(GIVEN MATERIAL)

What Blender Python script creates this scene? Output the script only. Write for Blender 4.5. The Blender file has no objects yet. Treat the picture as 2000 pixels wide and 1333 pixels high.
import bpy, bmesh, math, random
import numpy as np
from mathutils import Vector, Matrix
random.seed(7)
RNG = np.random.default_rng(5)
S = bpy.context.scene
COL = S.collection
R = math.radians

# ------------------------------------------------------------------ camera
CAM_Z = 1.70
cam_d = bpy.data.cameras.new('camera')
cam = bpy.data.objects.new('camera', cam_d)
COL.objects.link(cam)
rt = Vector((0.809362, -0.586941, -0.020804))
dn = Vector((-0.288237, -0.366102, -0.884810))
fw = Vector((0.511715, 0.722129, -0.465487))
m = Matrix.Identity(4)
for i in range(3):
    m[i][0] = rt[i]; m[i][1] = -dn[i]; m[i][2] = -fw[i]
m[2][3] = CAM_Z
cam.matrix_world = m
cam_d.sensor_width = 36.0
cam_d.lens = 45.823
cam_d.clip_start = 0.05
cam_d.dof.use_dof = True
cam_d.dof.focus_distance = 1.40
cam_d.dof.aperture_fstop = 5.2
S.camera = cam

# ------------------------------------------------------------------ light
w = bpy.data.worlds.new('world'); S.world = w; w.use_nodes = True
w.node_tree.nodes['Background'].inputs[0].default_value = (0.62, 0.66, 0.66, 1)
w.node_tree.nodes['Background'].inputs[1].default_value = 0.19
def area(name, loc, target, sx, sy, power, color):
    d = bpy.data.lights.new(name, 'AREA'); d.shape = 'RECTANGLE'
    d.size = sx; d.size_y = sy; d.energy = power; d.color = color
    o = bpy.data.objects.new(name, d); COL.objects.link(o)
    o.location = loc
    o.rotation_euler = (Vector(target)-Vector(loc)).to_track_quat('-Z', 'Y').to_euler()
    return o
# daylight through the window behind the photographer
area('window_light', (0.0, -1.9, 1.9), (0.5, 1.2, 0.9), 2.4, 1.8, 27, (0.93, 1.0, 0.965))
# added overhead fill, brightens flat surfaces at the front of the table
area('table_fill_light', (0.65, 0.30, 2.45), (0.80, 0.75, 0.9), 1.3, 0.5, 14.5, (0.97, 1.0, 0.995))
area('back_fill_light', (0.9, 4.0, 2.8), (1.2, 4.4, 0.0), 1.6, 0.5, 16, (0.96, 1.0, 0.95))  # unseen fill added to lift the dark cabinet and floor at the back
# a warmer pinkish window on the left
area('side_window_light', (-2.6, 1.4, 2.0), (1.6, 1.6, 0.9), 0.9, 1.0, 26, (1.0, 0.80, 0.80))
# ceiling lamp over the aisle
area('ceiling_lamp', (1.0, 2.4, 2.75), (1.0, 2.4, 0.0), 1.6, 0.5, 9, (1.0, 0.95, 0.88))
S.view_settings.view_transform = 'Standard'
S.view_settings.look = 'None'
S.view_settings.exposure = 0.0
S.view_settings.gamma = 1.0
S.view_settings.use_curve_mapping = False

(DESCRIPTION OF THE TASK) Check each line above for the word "scene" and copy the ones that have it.

(SOLVED EXERCISE)
What Blender Python script creates this scene? Output the script only. Write for Blender 4.5. The Blender file has no objects yet. Treat the picture as 2000 pixels wide and 1333 pixels high.
S = bpy.context.scene